— START OF Data section —
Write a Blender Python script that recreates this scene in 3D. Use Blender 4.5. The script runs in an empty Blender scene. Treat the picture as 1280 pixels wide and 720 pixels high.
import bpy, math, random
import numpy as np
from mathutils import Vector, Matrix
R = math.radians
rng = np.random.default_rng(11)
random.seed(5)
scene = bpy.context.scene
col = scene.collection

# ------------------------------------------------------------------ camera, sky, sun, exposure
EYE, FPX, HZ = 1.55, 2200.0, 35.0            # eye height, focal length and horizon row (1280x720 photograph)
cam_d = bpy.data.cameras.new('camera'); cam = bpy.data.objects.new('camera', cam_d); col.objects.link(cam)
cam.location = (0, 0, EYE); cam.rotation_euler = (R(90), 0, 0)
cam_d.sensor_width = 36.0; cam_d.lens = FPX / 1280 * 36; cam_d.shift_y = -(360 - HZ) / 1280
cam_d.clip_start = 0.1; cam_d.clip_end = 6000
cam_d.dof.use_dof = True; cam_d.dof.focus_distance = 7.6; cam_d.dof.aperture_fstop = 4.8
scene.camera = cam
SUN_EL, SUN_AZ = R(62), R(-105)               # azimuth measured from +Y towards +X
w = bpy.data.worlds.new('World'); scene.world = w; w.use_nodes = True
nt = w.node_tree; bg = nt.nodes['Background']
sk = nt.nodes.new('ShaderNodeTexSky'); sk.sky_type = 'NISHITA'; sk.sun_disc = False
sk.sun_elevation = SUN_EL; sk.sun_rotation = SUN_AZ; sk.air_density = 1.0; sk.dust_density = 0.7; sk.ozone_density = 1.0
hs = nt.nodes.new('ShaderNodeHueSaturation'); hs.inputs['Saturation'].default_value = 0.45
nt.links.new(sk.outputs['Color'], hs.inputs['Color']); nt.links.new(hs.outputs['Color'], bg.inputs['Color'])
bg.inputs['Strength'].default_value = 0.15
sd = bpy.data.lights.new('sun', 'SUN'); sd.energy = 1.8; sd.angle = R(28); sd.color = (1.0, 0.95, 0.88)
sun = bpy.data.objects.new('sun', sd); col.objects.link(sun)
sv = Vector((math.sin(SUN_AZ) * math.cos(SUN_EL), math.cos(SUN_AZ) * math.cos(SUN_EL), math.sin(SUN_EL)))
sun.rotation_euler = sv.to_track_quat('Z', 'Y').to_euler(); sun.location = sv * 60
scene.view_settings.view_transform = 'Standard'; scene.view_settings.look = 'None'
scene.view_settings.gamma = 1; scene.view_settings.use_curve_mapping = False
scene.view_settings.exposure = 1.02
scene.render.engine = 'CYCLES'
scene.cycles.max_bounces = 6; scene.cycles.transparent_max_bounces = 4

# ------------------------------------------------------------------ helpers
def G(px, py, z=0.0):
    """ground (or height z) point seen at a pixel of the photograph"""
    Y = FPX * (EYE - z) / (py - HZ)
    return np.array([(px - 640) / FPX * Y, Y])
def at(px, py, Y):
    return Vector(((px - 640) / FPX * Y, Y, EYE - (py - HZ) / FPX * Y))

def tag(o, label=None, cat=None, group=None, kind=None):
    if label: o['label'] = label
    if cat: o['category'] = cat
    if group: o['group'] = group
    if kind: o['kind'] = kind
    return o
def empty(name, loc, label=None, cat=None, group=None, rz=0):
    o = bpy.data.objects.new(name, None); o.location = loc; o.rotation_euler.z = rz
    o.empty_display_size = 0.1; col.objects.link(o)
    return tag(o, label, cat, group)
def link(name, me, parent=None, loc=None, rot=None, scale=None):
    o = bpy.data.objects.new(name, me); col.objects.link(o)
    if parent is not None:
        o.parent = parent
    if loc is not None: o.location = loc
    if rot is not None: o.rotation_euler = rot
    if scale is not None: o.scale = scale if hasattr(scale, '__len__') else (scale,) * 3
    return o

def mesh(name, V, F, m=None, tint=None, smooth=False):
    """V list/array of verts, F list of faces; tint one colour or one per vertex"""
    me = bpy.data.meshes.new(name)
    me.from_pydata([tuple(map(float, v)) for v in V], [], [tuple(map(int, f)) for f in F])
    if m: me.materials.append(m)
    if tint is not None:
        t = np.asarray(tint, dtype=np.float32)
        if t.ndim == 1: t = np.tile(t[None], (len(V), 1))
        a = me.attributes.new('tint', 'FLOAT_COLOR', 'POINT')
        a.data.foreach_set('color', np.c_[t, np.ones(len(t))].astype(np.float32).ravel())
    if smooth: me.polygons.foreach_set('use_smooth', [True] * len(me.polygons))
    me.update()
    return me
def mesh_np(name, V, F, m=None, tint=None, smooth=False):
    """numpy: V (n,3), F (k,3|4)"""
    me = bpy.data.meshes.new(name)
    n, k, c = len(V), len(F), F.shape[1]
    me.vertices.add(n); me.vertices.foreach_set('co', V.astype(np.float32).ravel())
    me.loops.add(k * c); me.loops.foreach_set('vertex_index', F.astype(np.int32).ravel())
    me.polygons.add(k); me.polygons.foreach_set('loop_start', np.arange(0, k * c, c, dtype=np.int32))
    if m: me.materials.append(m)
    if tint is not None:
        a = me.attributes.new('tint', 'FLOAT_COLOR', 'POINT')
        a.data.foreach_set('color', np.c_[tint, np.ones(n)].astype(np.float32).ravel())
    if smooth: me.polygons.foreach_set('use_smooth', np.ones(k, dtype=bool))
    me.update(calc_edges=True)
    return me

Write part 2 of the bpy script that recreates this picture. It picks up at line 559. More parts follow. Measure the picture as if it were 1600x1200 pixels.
— END OF Data section —
- [Problem requirements]: Transcribe the data. Leave every line exactly as it is.

- [Solution to this exercise]:
Write a Blender Python script that recreates this scene in 3D. Use Blender 4.5. The script runs in an empty Blender scene. Treat the picture as 1280 pixels wide and 720 pixels high.
import bpy, math, random
import numpy as np
from mathutils import Vector, Matrix
R = math.radians
rng = np.random.default_rng(11)
random.seed(5)
scene = bpy.context.scene
col = scene.collection

# ------------------------------------------------------------------ camera, sky, sun, exposure
EYE, FPX, HZ = 1.55, 2200.0, 35.0            # eye height, focal length and horizon row (1280x720 photograph)
cam_d = bpy.data.cameras.new('camera'); cam = bpy.data.objects.new('camera', cam_d); col.objects.link(cam)
cam.location = (0, 0, EYE); cam.rotation_euler = (R(90), 0, 0)
cam_d.sensor_width = 36.0; cam_d.lens = FPX / 1280 * 36; cam_d.shift_y = -(360 - HZ) / 1280
cam_d.clip_start = 0.1; cam_d.clip_end = 6000
cam_d.dof.use_dof = True; cam_d.dof.focus_distance = 7.6; cam_d.dof.aperture_fstop = 4.8
scene.camera = cam
SUN_EL, SUN_AZ = R(62), R(-105)               # azimuth measured from +Y towards +X
w = bpy.data.worlds.new('World'); scene.world = w; w.use_nodes = True
nt = w.node_tree; bg = nt.nodes['Background']
sk = nt.nodes.new('ShaderNodeTexSky'); sk.sky_type = 'NISHITA'; sk.sun_disc = False
sk.sun_elevation = SUN_EL; sk.sun_rotation = SUN_AZ; sk.air_density = 1.0; sk.dust_density = 0.7; sk.ozone_density = 1.0
hs = nt.nodes.new('ShaderNodeHueSaturation'); hs.inputs['Saturation'].default_value = 0.45
nt.links.new(sk.outputs['Color'], hs.inputs['Color']); nt.links.new(hs.outputs['Color'], bg.inputs['Color'])
bg.inputs['Strength'].default_value = 0.15
sd = bpy.data.lights.new('sun', 'SUN'); sd.energy = 1.8; sd.angle = R(28); sd.color = (1.0, 0.95, 0.88)
sun = bpy.data.objects.new('sun', sd); col.objects.link(sun)
sv = Vector((math.sin(SUN_AZ) * math.cos(SUN_EL), math.cos(SUN_AZ) * math.cos(SUN_EL), math.sin(SUN_EL)))
sun.rotation_euler = sv.to_track_quat('Z', 'Y').to_euler(); sun.location = sv * 60
scene.view_settings.view_transform = 'Standard'; scene.view_settings.look = 'None'
scene.view_settings.gamma = 1; scene.view_settings.use_curve_mapping = False
scene.view_settings.exposure = 1.02
scene.render.engine = 'CYCLES'
scene.cycles.max_bounces = 6; scene.cycles.transparent_max_bounces = 4

# ------------------------------------------------------------------ helpers
def G(px, py, z=0.0):
    """ground (or height z) point seen at a pixel of the photograph"""
    Y = FPX * (EYE - z) / (py - HZ)
    return np.array([(px - 640) / FPX * Y, Y])
def at(px, py, Y):
    return Vector(((px - 640) / FPX * Y, Y, EYE - (py - HZ) / FPX * Y))

def tag(o, label=None, cat=None, group=None, kind=None):
    if label: o['label'] = label
    if cat: o['category'] = cat
    if group: o['group'] = group
    if kind: o['kind'] = kind
    return o
def empty(name, loc, label=None, cat=None, group=None, rz=0):
    o = bpy.data.objects.new(name, None); o.location = loc; o.rotation_euler.z = rz
    o.empty_display_size = 0.1; col.objects.link(o)
    return tag(o, label, cat, group)
def link(name, me, parent=None, loc=None, rot=None, scale=None):
    o = bpy.data.objects.new(name, me); col.objects.link(o)
    if parent is not None:
        o.parent = parent
    if loc is not None: o.location = loc
    if rot is not None: o.rotation_euler = rot
    if scale is not None: o.scale = scale if hasattr(scale, '__len__') else (scale,) * 3
    return o

def mesh(name, V, F, m=None, tint=None, smooth=False):
    """V list/array of verts, F list of faces; tint one colour or one per vertex"""
    me = bpy.data.meshes.new(name)
    me.from_pydata([tuple(map(float, v)) for v in V], [], [tuple(map(int, f)) for f in F])
    if m: me.materials.append(m)
    if tint is not None:
        t = np.asarray(tint, dtype=np.float32)
        if t.ndim == 1: t = np.tile(t[None], (len(V), 1))
        a = me.attributes.new('tint', 'FLOAT_COLOR', 'POINT')
        a.data.foreach_set('color', np.c_[t, np.ones(len(t))].astype(np.float32).ravel())
    if smooth: me.polygons.foreach_set('use_smooth', [True] * len(me.polygons))
    me.update()
    return me
def mesh_np(name, V, F, m=None, tint=None, smooth=False):
    """numpy: V (n,3), F (k,3|4)"""
    me = bpy.data.meshes.new(name)
    n, k, c = len(V), len(F), F.shape[1]
    me.vertices.add(n); me.vertices.foreach_set('co', V.astype(np.float32).ravel())
    me.loops.add(k * c); me.loops.foreach_set('vertex_index', F.astype(np.int32).ravel())
    me.polygons.add(k); me.polygons.foreach_set('loop_start', np.arange(0, k * c, c, dtype=np.int32))
    if m: me.materials.append(m)
    if tint is not None:
        a = me.attributes.new('tint', 'FLOAT_COLOR', 'POINT')
        a.data.foreach_set('color', np.c_[tint, np.ones(n)].astype(np.float32).ravel())
    if smooth: me.polygons.foreach_set('use_smooth', np.ones(k, dtype=bool))
    me.update(calc_edges=True)
    return me

Write part 2 of the bpy script that recreates this picture. It picks up at line 559. More parts follow. Measure the picture as if it were 1600x1200 pixels.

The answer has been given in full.